Pemerintah bisa saja meningkatkan pendapatan TNI. Tapi apakah itu dapat menyelesaikan persoalan seperti disinyalir oleh Azyumardi Azra. Kalau mau bicara pemerataan untuk menghindari kesenjangan sosial ekonomi, seyogyanya setiap abdi negara baik yang sipil maupun militer, pusat atau daerah diperlakukan sama. Artinya tidak ada selisih pendapatan yang mencolok mata. Bahkan tidak hanya terbatas pada aparat pemerintahan saja tetapi mencakup keseluruhan rakyat. 

Untuk mengusahakan terjadinya pemerataan pendapatan tersebut, saya pikir tidak terlalu sulit bagi pemerintah. Misalnya dengan mengeluarkan kebijakan pemangkasan pendapatan para pejabat negara setingkat menteri dan anggota DPR/DPRD. Saya yakin persoalan kesenjangan pendapatan diantara unsur-unsur penyelenggara pemerintahan baik sipil atau pun militer, pusat maupun daerah serta seluruh rakyat pada umumnya akan bisa diatasi. 
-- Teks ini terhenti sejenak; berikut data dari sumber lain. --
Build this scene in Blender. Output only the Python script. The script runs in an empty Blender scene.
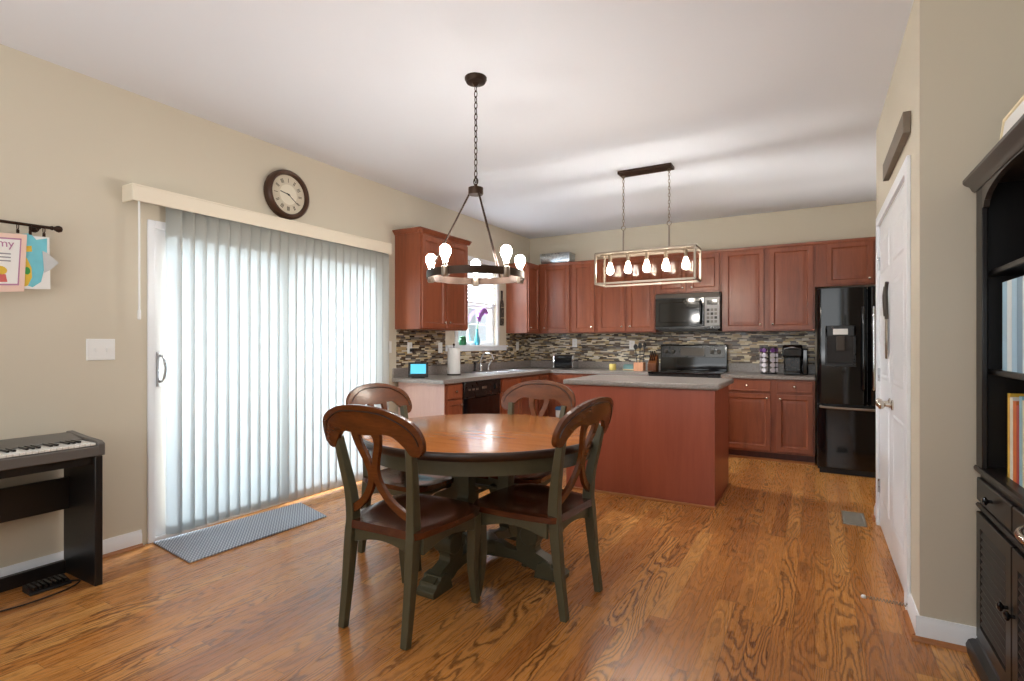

Saya kira formula ini lebih tepat dibandingkan dengan pendapat Azyumardi Azra yang juga menyarankan TNI diberi kesempatan untuk ikut ambil bagian dalam pengerjaan proyek-proyek pembangunan di daerah. Padahal keputusan tersebut bisa jadi  akan rentan menimbulkan persoalan baru  yang tak kalah runyam dengan kasus-kasus yang telah terjadi selama ini. Tidak mungkin TNI ikut tender proyek bersaing dengan rekanan-rekanan yang terbiasa bermain dalam area pengerjaan proyek seperti telah berjalan selama ini. Terkecuali dengan sistem jatah atau penunjukan tanpa proses tender. Tetapi apakah ini dibenarkan menurut aturan perundang-undangan? Disamping itu, kebijakan pengikutsertaan TNI dalam proyek-proyek di daerah tidak akan menyentuh pada persoalan pemerataan pendapatan karena mustahil income dari pengerjaan proyek di daerah itu akan menyentuh seluruh personel TNI.